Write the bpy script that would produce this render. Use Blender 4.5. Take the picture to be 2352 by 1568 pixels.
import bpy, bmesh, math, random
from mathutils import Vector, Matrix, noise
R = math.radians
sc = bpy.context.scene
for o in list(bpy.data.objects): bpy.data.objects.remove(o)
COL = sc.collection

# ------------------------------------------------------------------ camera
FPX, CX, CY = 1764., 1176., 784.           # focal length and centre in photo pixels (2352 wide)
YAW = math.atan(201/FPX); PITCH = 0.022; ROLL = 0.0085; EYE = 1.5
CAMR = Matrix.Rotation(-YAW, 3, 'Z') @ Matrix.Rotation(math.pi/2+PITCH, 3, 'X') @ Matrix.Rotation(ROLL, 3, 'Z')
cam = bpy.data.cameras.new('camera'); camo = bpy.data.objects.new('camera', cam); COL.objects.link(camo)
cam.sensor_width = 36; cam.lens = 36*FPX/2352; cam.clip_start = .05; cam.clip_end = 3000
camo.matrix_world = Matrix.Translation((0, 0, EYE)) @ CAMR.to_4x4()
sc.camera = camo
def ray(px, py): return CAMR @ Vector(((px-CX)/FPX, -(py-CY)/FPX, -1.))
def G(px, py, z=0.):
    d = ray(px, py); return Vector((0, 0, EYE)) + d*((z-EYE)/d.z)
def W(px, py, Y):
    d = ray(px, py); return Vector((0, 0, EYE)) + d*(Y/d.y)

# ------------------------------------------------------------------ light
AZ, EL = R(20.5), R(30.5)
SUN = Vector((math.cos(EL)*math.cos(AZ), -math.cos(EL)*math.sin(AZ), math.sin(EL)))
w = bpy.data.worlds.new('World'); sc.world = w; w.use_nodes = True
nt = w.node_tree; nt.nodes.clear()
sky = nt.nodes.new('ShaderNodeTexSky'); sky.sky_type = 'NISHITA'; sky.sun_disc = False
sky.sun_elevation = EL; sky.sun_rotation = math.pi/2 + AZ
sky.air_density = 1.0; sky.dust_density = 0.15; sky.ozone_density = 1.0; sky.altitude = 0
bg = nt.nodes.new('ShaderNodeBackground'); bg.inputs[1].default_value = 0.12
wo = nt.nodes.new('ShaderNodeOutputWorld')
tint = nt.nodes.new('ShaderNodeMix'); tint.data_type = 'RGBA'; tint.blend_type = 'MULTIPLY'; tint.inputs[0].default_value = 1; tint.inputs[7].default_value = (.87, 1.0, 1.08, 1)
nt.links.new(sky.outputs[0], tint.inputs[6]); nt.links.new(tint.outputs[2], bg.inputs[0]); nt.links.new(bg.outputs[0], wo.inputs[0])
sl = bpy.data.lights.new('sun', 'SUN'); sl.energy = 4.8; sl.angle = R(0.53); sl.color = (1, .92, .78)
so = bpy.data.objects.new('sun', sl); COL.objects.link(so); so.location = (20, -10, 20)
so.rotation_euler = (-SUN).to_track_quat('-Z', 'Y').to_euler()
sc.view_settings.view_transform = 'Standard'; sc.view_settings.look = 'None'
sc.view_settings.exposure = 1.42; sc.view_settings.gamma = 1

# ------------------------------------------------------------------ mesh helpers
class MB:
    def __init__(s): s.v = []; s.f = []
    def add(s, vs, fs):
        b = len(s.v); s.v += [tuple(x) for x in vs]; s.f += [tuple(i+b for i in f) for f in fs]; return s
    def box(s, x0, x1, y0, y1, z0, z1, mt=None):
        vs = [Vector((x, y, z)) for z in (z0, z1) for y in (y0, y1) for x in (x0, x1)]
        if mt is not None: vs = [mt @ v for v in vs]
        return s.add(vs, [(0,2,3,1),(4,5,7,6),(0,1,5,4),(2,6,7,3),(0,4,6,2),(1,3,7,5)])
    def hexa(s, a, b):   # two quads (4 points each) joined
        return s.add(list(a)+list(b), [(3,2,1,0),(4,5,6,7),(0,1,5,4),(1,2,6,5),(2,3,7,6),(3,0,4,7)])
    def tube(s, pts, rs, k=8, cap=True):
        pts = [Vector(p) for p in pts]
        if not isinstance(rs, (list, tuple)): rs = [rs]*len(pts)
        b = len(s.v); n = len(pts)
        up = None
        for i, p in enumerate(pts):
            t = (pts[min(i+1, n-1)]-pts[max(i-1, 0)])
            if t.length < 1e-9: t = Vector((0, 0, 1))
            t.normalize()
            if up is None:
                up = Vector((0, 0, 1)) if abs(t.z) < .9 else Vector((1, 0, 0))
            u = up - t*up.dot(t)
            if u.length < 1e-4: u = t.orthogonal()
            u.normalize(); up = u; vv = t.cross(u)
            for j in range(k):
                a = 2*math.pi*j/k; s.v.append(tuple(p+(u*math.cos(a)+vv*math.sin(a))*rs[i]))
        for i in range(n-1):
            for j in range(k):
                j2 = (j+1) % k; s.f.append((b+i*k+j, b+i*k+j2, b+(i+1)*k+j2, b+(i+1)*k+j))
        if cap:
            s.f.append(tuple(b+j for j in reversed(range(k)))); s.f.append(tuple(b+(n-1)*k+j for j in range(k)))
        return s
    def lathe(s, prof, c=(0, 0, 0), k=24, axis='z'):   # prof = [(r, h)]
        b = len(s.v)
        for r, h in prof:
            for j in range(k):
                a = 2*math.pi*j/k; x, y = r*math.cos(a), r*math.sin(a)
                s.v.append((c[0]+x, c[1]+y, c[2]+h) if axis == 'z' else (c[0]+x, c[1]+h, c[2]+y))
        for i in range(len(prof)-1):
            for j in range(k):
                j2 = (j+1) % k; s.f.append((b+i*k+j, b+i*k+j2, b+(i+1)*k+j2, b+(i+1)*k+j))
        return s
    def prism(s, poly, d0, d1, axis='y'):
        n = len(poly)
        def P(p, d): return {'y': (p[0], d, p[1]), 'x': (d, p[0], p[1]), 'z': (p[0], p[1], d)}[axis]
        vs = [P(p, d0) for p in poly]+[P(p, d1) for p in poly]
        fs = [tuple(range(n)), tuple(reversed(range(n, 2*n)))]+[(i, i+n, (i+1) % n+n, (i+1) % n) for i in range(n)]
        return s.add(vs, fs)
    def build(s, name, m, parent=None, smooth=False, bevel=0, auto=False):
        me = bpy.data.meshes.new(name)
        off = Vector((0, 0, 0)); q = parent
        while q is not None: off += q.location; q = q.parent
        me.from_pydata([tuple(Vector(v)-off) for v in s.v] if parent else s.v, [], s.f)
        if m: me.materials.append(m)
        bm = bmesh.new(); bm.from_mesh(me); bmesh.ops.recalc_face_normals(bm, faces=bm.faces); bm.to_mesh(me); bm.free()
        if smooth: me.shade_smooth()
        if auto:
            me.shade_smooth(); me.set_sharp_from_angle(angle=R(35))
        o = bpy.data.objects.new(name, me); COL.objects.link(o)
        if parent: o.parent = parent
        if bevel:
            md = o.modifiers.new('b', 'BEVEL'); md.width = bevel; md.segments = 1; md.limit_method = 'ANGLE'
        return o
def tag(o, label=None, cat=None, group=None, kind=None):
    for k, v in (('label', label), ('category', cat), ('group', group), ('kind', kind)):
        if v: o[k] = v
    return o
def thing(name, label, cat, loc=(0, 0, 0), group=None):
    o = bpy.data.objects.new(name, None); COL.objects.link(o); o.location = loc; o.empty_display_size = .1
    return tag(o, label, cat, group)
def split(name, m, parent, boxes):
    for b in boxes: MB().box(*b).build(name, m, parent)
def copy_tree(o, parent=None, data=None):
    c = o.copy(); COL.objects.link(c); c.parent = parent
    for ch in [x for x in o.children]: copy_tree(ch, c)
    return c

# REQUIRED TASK
Transcribe the material above in its entirety. Match it exactly.

# OUTPUT OF THE EXERCISE
Write the bpy script that would produce this render. Use Blender 4.5. Take the picture to be 2352 by 1568 pixels.
import bpy, bmesh, math, random
from mathutils import Vector, Matrix, noise
R = math.radians
sc = bpy.context.scene
for o in list(bpy.data.objects): bpy.data.objects.remove(o)
COL = sc.collection

# ------------------------------------------------------------------ camera
FPX, CX, CY = 1764., 1176., 784.           # focal length and centre in photo pixels (2352 wide)
YAW = math.atan(201/FPX); PITCH = 0.022; ROLL = 0.0085; EYE = 1.5
CAMR = Matrix.Rotation(-YAW, 3, 'Z') @ Matrix.Rotation(math.pi/2+PITCH, 3, 'X') @ Matrix.Rotation(ROLL, 3, 'Z')
cam = bpy.data.cameras.new('camera'); camo = bpy.data.objects.new('camera', cam); COL.objects.link(camo)
cam.sensor_width = 36; cam.lens = 36*FPX/2352; cam.clip_start = .05; cam.clip_end = 3000
camo.matrix_world = Matrix.Translation((0, 0, EYE)) @ CAMR.to_4x4()
sc.camera = camo
def ray(px, py): return CAMR @ Vector(((px-CX)/FPX, -(py-CY)/FPX, -1.))
def G(px, py, z=0.):
    d = ray(px, py); return Vector((0, 0, EYE)) + d*((z-EYE)/d.z)
def W(px, py, Y):
    d = ray(px, py); return Vector((0, 0, EYE)) + d*(Y/d.y)

# ------------------------------------------------------------------ light
AZ, EL = R(20.5), R(30.5)
SUN = Vector((math.cos(EL)*math.cos(AZ), -math.cos(EL)*math.sin(AZ), math.sin(EL)))
w = bpy.data.worlds.new('World'); sc.world = w; w.use_nodes = True
nt = w.node_tree; nt.nodes.clear()
sky = nt.nodes.new('ShaderNodeTexSky'); sky.sky_type = 'NISHITA'; sky.sun_disc = False
sky.sun_elevation = EL; sky.sun_rotation = math.pi/2 + AZ
sky.air_density = 1.0; sky.dust_density = 0.15; sky.ozone_density = 1.0; sky.altitude = 0
bg = nt.nodes.new('ShaderNodeBackground'); bg.inputs[1].default_value = 0.12
wo = nt.nodes.new('ShaderNodeOutputWorld')
tint = nt.nodes.new('ShaderNodeMix'); tint.data_type = 'RGBA'; tint.blend_type = 'MULTIPLY'; tint.inputs[0].default_value = 1; tint.inputs[7].default_value = (.87, 1.0, 1.08, 1)
nt.links.new(sky.outputs[0], tint.inputs[6]); nt.links.new(tint.outputs[2], bg.inputs[0]); nt.links.new(bg.outputs[0], wo.inputs[0])
sl = bpy.data.lights.new('sun', 'SUN'); sl.energy = 4.8; sl.angle = R(0.53); sl.color = (1, .92, .78)
so = bpy.data.objects.new('sun', sl); COL.objects.link(so); so.location = (20, -10, 20)
so.rotation_euler = (-SUN).to_track_quat('-Z', 'Y').to_euler()
sc.view_settings.view_transform = 'Standard'; sc.view_settings.look = 'None'
sc.view_settings.exposure = 1.42; sc.view_settings.gamma = 1

# ------------------------------------------------------------------ mesh helpers
class MB:
    def __init__(s): s.v = []; s.f = []
    def add(s, vs, fs):
        b = len(s.v); s.v += [tuple(x) for x in vs]; s.f += [tuple(i+b for i in f) for f in fs]; return s
    def box(s, x0, x1, y0, y1, z0, z1, mt=None):
        vs = [Vector((x, y, z)) for z in (z0, z1) for y in (y0, y1) for x in (x0, x1)]
        if mt is not None: vs = [mt @ v for v in vs]
        return s.add(vs, [(0,2,3,1),(4,5,7,6),(0,1,5,4),(2,6,7,3),(0,4,6,2),(1,3,7,5)])
    def hexa(s, a, b):   # two quads (4 points each) joined
        return s.add(list(a)+list(b), [(3,2,1,0),(4,5,6,7),(0,1,5,4),(1,2,6,5),(2,3,7,6),(3,0,4,7)])
    def tube(s, pts, rs, k=8, cap=True):
        pts = [Vector(p) for p in pts]
        if not isinstance(rs, (list, tuple)): rs = [rs]*len(pts)
        b = len(s.v); n = len(pts)
        up = None
        for i, p in enumerate(pts):
            t = (pts[min(i+1, n-1)]-pts[max(i-1, 0)])
            if t.length < 1e-9: t = Vector((0, 0, 1))
            t.normalize()
            if up is None:
                up = Vector((0, 0, 1)) if abs(t.z) < .9 else Vector((1, 0, 0))
            u = up - t*up.dot(t)
            if u.length < 1e-4: u = t.orthogonal()
            u.normalize(); up = u; vv = t.cross(u)
            for j in range(k):
                a = 2*math.pi*j/k; s.v.append(tuple(p+(u*math.cos(a)+vv*math.sin(a))*rs[i]))
        for i in range(n-1):
            for j in range(k):
                j2 = (j+1) % k; s.f.append((b+i*k+j, b+i*k+j2, b+(i+1)*k+j2, b+(i+1)*k+j))
        if cap:
            s.f.append(tuple(b+j for j in reversed(range(k)))); s.f.append(tuple(b+(n-1)*k+j for j in range(k)))
        return s
    def lathe(s, prof, c=(0, 0, 0), k=24, axis='z'):   # prof = [(r, h)]
        b = len(s.v)
        for r, h in prof:
            for j in range(k):
                a = 2*math.pi*j/k; x, y = r*math.cos(a), r*math.sin(a)
                s.v.append((c[0]+x, c[1]+y, c[2]+h) if axis == 'z' else (c[0]+x, c[1]+h, c[2]+y))
        for i in range(len(prof)-1):
            for j in range(k):
                j2 = (j+1) % k; s.f.append((b+i*k+j, b+i*k+j2, b+(i+1)*k+j2, b+(i+1)*k+j))
        return s
    def prism(s, poly, d0, d1, axis='y'):
        n = len(poly)
        def P(p, d): return {'y': (p[0], d, p[1]), 'x': (d, p[0], p[1]), 'z': (p[0], p[1], d)}[axis]
        vs = [P(p, d0) for p in poly]+[P(p, d1) for p in poly]
        fs = [tuple(range(n)), tuple(reversed(range(n, 2*n)))]+[(i, i+n, (i+1) % n+n, (i+1) % n) for i in range(n)]
        return s.add(vs, fs)
    def build(s, name, m, parent=None, smooth=False, bevel=0, auto=False):
        me = bpy.data.meshes.new(name)
        off = Vector((0, 0, 0)); q = parent
        while q is not None: off += q.location; q = q.parent
        me.from_pydata([tuple(Vector(v)-off) for v in s.v] if parent else s.v, [], s.f)
        if m: me.materials.append(m)
        bm = bmesh.new(); bm.from_mesh(me); bmesh.ops.recalc_face_normals(bm, faces=bm.faces); bm.to_mesh(me); bm.free()
        if smooth: me.shade_smooth()
        if auto:
            me.shade_smooth(); me.set_sharp_from_angle(angle=R(35))
        o = bpy.data.objects.new(name, me); COL.objects.link(o)
        if parent: o.parent = parent
        if bevel:
            md = o.modifiers.new('b', 'BEVEL'); md.width = bevel; md.segments = 1; md.limit_method = 'ANGLE'
        return o
def tag(o, label=None, cat=None, group=None, kind=None):
    for k, v in (('label', label), ('category', cat), ('group', group), ('kind', kind)):
        if v: o[k] = v
    return o
def thing(name, label, cat, loc=(0, 0, 0), group=None):
    o = bpy.data.objects.new(name, None); COL.objects.link(o); o.location = loc; o.empty_display_size = .1
    return tag(o, label, cat, group)
def split(name, m, parent, boxes):
    for b in boxes: MB().box(*b).build(name, m, parent)
def copy_tree(o, parent=None, data=None):
    c = o.copy(); COL.objects.link(c); c.parent = parent
    for ch in [x for x in o.children]: copy_tree(ch, c)
    return c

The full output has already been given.